Toutes les personnes menacées par la submersion ne doivent pas déménager : la plupart du temps, on peut très bien s’y adapter en améliorant les systèmes d’alerte et d’évacuation (temporaire) des personnes concernées. On peut aussi ajouter une zone de refuge à l’étage (lors de la tempête Xynthia, sur 41 personnes décédées, 32 vivaient dans des maisons de plain-pied), et éviter de construire, comme on l’a souvent fait, trop près des côtes. En revanche, l’érosion rend parfois la relocalisation inévitable : au bout d’un moment, si la plage recule, le bâtiment tombe à l’eau… Selon le Cerema, entre 5 000 et 50 000 logements seront menacés par l’érosion d’ici 2100. Cela coûte très cher d’indemniser les propriétaires concernés.
Le problème est l’asymétrie dans le traitement de ces deux risques – submersion et érosion –, que l’Etat justifie par le caractère soudain de l’un et prévisible de l’autre. Les victimes de l’érosion contestent cette lecture pour une raison principale : dès qu’il y a la moindre tempête, cela va beaucoup plus vite que prévu.
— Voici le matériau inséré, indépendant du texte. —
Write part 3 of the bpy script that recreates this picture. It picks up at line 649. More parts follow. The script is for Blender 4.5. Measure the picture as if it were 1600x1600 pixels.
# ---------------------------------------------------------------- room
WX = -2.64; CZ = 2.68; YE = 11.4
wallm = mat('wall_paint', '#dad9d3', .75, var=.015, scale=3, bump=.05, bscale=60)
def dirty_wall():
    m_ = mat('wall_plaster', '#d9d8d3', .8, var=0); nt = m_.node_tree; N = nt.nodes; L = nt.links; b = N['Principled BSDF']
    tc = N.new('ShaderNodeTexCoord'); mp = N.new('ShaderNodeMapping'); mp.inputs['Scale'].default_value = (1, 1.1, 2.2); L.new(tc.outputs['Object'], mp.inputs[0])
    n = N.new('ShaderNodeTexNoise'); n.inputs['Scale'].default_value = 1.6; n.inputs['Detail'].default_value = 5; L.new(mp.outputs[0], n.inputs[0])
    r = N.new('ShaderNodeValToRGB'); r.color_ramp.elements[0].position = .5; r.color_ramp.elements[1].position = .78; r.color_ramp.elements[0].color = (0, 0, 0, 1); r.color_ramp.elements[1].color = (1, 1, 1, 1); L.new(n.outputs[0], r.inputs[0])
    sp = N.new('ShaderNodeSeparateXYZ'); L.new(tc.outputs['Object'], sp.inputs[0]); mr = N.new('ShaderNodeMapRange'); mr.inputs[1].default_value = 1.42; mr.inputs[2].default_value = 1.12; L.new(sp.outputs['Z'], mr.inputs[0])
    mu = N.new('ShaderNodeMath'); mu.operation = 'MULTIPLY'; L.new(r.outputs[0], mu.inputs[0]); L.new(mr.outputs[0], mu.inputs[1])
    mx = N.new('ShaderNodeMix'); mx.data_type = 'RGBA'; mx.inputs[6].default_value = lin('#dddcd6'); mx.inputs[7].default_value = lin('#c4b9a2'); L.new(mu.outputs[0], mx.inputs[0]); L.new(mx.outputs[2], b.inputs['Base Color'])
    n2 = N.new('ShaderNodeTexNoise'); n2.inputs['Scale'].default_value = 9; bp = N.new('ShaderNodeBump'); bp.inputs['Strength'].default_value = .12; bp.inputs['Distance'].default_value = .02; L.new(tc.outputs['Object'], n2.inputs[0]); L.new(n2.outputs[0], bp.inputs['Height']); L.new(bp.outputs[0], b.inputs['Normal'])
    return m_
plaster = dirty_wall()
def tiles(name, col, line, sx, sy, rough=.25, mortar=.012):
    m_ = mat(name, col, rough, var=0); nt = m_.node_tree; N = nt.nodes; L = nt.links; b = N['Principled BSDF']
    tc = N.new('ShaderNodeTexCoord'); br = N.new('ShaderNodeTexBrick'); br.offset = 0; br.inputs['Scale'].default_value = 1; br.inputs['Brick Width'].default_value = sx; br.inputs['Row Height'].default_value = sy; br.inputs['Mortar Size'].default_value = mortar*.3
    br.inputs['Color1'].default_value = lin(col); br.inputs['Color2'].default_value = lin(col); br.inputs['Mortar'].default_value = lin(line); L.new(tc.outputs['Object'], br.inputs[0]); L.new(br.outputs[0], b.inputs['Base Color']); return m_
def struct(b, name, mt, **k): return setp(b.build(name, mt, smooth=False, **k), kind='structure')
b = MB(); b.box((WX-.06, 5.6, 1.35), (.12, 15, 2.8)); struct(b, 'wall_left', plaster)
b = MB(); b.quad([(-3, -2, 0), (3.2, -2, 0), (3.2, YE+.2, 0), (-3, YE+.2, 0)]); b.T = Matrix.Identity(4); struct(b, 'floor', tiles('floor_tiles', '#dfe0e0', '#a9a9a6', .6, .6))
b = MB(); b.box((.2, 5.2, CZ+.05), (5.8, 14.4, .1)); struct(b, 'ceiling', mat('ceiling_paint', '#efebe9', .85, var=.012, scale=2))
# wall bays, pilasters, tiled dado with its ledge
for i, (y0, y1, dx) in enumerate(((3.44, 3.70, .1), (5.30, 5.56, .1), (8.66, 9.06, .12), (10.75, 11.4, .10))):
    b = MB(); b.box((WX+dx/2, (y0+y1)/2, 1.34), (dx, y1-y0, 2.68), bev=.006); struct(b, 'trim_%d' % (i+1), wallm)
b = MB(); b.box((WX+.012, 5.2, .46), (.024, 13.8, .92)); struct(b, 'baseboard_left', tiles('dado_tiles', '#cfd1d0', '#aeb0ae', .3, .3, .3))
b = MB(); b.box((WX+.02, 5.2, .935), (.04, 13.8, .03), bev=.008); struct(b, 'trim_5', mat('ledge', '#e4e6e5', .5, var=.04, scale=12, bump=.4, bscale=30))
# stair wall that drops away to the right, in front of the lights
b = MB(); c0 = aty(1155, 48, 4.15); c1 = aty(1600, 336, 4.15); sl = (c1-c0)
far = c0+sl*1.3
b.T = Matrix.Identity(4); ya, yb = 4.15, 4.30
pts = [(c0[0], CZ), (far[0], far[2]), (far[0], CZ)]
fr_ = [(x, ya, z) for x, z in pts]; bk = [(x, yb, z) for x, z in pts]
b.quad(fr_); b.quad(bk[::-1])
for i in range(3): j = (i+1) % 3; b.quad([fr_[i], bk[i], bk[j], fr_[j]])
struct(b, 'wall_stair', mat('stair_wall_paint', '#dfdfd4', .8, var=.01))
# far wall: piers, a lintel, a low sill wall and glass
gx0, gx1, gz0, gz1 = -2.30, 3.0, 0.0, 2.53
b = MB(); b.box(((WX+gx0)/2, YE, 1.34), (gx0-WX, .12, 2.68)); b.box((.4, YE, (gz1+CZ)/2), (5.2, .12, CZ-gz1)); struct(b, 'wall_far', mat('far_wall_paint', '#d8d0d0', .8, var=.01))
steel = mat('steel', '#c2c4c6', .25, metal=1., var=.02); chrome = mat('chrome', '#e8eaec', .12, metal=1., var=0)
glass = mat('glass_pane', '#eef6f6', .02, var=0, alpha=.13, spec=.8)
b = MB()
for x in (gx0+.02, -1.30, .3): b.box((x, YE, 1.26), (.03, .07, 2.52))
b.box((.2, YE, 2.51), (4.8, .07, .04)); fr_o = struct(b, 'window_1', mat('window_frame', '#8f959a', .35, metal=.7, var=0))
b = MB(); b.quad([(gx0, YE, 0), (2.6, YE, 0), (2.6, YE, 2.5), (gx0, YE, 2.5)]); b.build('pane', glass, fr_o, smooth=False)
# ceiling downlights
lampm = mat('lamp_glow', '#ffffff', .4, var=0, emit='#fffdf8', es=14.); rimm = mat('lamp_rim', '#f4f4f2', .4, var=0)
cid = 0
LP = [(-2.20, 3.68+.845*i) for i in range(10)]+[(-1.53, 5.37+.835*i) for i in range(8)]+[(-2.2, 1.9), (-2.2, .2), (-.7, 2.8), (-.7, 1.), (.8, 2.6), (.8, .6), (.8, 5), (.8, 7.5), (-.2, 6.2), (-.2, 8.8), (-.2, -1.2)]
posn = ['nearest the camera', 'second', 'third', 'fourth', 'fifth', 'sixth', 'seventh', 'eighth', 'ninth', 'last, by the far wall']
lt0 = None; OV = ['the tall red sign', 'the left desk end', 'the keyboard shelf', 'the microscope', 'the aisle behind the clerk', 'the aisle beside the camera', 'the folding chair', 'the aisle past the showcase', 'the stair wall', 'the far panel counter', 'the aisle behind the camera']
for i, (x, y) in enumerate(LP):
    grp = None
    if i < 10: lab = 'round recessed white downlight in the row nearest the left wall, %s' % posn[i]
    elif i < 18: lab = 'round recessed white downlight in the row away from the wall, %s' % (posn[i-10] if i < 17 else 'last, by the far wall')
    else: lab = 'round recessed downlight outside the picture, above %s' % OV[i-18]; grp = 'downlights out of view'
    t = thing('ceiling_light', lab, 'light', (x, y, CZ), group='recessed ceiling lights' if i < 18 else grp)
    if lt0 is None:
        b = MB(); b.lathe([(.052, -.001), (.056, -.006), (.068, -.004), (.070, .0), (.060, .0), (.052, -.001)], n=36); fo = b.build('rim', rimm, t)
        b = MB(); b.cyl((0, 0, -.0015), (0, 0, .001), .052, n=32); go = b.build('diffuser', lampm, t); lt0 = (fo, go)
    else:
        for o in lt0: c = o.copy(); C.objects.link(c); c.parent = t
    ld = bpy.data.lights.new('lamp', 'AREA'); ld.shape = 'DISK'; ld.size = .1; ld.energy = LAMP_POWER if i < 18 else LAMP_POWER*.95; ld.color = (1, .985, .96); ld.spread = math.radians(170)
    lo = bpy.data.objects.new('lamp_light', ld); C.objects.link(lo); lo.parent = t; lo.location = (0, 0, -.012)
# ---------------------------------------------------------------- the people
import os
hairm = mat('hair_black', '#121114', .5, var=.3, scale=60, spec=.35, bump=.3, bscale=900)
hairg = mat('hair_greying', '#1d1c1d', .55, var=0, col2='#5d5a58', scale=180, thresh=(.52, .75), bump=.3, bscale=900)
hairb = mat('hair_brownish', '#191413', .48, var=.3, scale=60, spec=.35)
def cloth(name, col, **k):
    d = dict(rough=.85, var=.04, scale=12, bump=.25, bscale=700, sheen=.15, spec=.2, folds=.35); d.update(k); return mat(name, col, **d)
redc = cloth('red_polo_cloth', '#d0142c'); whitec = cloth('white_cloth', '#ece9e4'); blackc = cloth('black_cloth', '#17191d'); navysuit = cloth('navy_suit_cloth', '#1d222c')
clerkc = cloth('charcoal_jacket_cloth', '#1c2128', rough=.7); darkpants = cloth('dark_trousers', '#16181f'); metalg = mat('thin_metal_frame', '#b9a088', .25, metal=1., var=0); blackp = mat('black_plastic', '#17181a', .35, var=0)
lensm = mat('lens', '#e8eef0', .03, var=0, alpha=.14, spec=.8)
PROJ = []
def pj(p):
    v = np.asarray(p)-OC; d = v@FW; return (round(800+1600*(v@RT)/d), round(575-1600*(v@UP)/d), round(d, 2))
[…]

L’Observatoire de la Côte Aquitaine avait fait des prévisions sur le recul du trait de côte en 2030. En 2013, il y a eu les grandes tempêtes, et cette position avait déjà été atteinte.
Existe-t-il des solutions plus naturelles ?
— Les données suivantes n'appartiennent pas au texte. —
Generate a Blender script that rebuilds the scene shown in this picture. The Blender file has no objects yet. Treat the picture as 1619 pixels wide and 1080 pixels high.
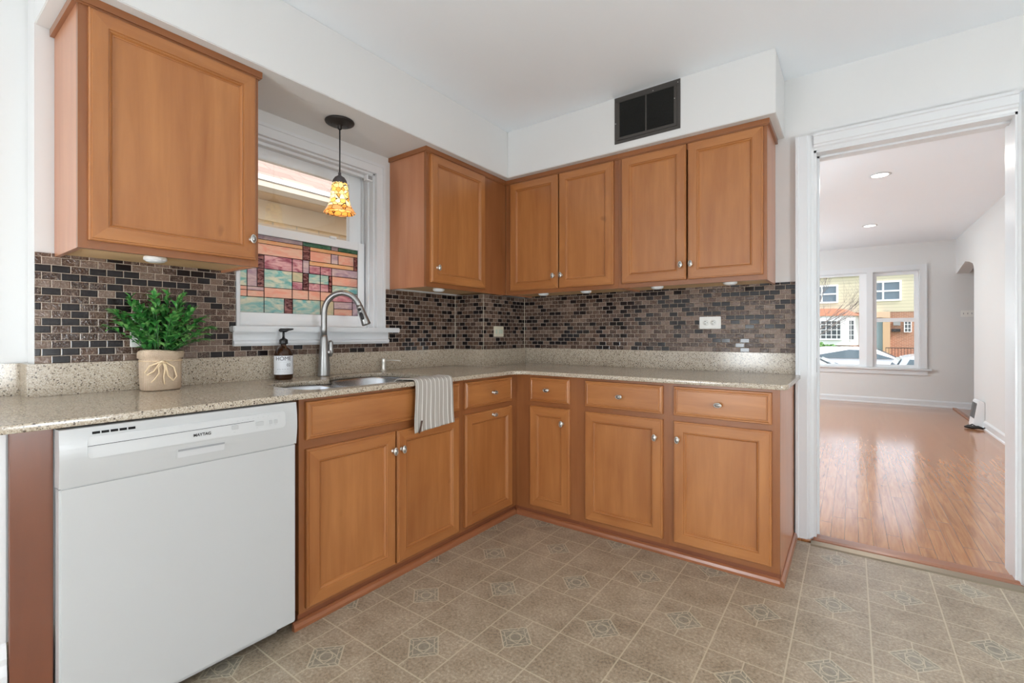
import bpy, bmesh, math, random
from mathutils import Vector, Matrix
random.seed(7)
D = bpy.data
SC = bpy.context.scene
COL = SC.collection

# ------------------------------------------------------------------ camera
cam_d = D.cameras.new('camera'); cam = D.objects.new('camera', cam_d); COL.objects.link(cam)
cam_d.sensor_fit = 'HORIZONTAL'; cam_d.sensor_width = 36.0
cam_d.lens = 36.0 * 736.24 / 1619.0
cam_d.shift_y = -(540 - 528.66) / 1619.0
cam_d.clip_start = 0.03; cam_d.clip_end = 300
cam.location = (2.3238, -2.9926, 1.1032)
cam.rotation_euler = (math.radians(90), 0, math.radians(36.064))
SC.camera = cam
# ------------------------------------------------------------------ world, sun, exposure
W = D.worlds.new('world'); SC.world = W; W.use_nodes = True
wn = W.node_tree.nodes; wl = W.node_tree.links
bg = wn['Background']
sky = wn.new('ShaderNodeTexSky'); sky.sky_type = 'NISHITA'
sky.sun_disc = False; sky.sun_elevation = math.radians(48); sky.sun_rotation = math.radians(130)
sky.air_density = 1.0; sky.dust_density = 2.5; sky.ozone_density = 1.0
mixw = wn.new('ShaderNodeMix'); mixw.data_type = 'RGBA'; mixw.inputs[0].default_value = 0.65
mixw.inputs[7].default_value = (6.0, 6.3, 6.7, 1)
wl.new(sky.outputs[0], mixw.inputs[6]); wl.new(mixw.outputs[2], bg.inputs[0])
bg.inputs[1].default_value = 0.27
sun_d = D.lights.new('sun', 'SUN'); sun = D.objects.new('sun', sun_d); COL.objects.link(sun)
sun_d.energy = 4.6; sun_d.angle = math.radians(3); sun_d.color = (1, .96, .9)
sun.rotation_euler = Vector((.88, -.20, .79)).to_track_quat('Z', 'Y').to_euler()
SC.view_settings.view_transform = 'Standard'; SC.view_settings.look = 'None'
SC.view_settings.gamma = 1; SC.view_settings.use_curve_mapping = False
SC.view_settings.exposure = 0.23
SC.cycles.use_denoising = True
SC.cycles.max_bounces = 10; SC.cycles.diffuse_bounces = 6; SC.cycles.transparent_max_bounces = 12
SC.cycles.sample_clamp_indirect = 6.0
SC.cycles.caustics_reflective = False; SC.cycles.caustics_refractive = False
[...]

Oui, c’est ce que l’on appelle la «gestion souple du trait de côte». Au lieu de construire des ouvrages de protection, on va tenter de préserver des écosystèmes qui limitent naturellement l’érosion. Par exemple, les herbiers (de posidonie pour la Méditerranée et de zostère pour l’Atlantique) ralentissent le courant et freinent ainsi l’érosion. Le problème est qu’ils sont victimes de certaines menaces, comme le mouillage de bateaux de plaisance qui abîment les fonds marins. On peut aussi végétaliser les dunes pour les maintenir, au lieu de construire des digues, ou tout simplement accepter le recul du trait de côte en faisant de la dépoldérisation (qui consiste à abandonner une partie d’un polder, une étendue artificielle de terre gagnée sur l’eau). Mais il y a peu de financements dédiés, et ces actions sont souvent perçues comme une défaite.